Recently, a significant research milestone has been achieved and published in Physical Review Letters, a preeminent physics journal in the United States. This groundbreaking study, carried out by a collaborative team from Shanghai Jiao Tong University, Nanjing University, and the National University of Singapore, has proposed the development of chiral waveguides featuring Archimedean spiral cross-sections within photonic chips. For the first time, this innovation has realized a 'one-to-one correspondence' or 'synchronization' between the orbital angular momentum (OAM) and linear momentum of light.

This breakthrough effectively tackles the challenge of selective excitation, which arises from the degeneracy of positive and negative topological charge (±ℓ) modes in photonic chips.

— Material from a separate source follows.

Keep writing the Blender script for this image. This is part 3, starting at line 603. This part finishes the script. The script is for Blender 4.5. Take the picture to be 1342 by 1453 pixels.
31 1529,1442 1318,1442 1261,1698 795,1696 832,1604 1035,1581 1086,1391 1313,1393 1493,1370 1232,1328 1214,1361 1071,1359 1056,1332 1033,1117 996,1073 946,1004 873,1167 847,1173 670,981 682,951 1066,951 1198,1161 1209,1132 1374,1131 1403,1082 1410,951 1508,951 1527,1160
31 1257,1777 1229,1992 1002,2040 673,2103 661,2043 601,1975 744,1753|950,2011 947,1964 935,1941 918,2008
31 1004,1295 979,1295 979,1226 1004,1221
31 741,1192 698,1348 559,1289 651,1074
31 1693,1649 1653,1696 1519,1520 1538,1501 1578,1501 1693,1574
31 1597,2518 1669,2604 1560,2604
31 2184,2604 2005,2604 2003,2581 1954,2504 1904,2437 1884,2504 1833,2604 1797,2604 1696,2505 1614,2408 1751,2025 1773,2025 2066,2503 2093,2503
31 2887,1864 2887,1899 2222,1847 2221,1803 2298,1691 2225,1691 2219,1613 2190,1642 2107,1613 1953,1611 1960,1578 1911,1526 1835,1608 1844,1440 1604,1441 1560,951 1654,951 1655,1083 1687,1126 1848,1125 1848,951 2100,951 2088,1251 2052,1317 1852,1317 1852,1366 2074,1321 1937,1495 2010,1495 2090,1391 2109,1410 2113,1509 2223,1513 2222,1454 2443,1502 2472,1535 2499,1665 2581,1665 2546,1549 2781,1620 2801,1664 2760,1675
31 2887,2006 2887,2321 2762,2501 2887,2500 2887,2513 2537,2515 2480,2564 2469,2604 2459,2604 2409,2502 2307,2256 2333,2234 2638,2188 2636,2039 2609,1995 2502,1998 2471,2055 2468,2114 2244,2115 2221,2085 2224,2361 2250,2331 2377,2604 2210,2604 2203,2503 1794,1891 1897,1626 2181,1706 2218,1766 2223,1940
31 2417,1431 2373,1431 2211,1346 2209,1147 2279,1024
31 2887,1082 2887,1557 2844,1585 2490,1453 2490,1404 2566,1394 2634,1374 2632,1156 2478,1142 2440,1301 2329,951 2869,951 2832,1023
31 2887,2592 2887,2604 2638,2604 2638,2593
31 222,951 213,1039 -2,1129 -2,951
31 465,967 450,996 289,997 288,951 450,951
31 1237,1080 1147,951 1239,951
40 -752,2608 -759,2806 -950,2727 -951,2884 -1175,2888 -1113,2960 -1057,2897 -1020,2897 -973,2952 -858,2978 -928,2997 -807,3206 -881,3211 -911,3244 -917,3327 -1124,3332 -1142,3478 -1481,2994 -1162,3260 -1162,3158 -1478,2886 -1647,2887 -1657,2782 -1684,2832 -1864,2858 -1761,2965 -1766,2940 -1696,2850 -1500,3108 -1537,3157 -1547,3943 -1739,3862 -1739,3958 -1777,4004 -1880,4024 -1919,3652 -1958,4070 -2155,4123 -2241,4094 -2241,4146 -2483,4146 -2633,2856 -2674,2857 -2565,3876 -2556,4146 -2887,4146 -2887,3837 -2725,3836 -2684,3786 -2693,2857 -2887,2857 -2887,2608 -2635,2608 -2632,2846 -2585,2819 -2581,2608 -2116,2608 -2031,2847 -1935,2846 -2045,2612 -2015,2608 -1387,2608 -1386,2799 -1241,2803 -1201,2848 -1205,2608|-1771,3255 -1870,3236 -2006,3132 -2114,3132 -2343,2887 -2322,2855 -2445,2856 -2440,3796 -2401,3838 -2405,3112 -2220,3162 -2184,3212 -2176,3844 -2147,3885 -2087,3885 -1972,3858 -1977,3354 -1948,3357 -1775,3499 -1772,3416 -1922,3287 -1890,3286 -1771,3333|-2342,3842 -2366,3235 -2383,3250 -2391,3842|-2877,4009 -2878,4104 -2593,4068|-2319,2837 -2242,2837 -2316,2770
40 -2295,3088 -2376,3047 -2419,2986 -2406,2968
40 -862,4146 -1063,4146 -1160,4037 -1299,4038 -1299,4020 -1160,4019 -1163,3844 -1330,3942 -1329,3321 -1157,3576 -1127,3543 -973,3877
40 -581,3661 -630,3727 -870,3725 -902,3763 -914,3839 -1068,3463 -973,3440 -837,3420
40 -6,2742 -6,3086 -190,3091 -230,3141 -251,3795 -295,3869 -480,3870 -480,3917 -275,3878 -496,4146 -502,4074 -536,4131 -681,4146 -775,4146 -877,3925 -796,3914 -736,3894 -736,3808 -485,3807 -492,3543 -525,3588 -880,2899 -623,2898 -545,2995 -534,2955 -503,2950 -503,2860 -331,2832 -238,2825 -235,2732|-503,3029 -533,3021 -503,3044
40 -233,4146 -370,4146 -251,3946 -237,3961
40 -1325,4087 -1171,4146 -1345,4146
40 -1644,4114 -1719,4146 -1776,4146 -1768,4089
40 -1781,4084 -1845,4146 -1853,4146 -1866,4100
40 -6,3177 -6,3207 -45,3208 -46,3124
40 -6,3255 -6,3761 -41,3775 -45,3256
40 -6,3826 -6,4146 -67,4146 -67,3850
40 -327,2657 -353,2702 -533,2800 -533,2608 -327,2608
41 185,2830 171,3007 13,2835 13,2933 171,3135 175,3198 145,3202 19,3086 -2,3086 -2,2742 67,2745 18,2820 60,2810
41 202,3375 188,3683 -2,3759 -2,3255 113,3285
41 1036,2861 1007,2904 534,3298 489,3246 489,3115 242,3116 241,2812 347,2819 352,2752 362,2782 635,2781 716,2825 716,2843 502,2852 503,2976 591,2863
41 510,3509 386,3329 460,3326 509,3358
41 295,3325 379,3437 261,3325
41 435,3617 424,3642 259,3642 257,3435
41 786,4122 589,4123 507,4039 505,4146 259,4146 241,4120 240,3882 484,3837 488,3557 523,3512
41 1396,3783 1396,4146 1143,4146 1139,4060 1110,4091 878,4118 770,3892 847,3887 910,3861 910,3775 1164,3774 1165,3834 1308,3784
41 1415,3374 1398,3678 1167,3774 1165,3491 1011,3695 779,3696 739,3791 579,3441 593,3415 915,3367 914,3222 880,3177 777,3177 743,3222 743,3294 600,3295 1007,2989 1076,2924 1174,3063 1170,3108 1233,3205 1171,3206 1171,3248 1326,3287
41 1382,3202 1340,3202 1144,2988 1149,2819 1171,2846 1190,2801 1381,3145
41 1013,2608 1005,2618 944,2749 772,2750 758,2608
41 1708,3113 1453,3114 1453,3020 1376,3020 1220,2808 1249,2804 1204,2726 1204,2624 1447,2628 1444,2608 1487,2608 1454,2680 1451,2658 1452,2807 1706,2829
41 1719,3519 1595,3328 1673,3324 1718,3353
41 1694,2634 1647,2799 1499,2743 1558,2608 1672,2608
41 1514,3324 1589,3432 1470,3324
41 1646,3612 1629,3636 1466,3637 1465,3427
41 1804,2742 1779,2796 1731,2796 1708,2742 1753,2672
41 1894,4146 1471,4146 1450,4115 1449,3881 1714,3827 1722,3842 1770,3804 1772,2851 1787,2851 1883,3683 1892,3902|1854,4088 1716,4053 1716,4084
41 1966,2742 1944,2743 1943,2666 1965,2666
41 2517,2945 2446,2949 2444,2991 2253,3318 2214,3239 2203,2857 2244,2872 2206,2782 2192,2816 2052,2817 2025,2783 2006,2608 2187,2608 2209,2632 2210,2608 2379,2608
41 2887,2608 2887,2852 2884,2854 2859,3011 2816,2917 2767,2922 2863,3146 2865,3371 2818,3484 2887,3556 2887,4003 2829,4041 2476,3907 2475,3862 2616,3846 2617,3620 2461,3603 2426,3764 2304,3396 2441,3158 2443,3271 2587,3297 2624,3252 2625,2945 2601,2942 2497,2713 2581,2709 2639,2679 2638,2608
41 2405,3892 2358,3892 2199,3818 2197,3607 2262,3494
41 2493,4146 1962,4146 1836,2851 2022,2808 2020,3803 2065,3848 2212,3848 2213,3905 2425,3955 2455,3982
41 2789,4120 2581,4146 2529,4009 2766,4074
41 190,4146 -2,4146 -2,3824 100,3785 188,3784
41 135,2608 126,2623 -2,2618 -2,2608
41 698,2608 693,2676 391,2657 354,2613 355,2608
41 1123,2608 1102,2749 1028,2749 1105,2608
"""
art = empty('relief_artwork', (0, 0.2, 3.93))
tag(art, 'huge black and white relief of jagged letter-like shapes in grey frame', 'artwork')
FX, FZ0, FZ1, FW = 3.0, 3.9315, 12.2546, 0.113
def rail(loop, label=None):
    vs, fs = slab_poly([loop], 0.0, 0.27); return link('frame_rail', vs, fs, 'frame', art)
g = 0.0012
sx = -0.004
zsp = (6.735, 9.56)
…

By leveraging chiral structures to break symmetry, the direction of light propagation now uniquely dictates the sign of its carried OAM. In the experiment, femtosecond laser direct writing technology was employed to fabricate these spiral waveguides. The results confirmed the high robustness of the system, generating ℓ=+1 vortices upon forward incidence and ℓ=-1 vortices upon backward incidence. The purity of the target mode reached an impressive 70–90%, while non-target modes were suppressed to below 5–10%.

This achievement paves the way for a novel platform in high-dimensional on-chip communication and quantum information processing. It fills a critical gap by exploring a new type of interaction, distinct from the well-known spin-momentum locking, in the field of chiral photonics.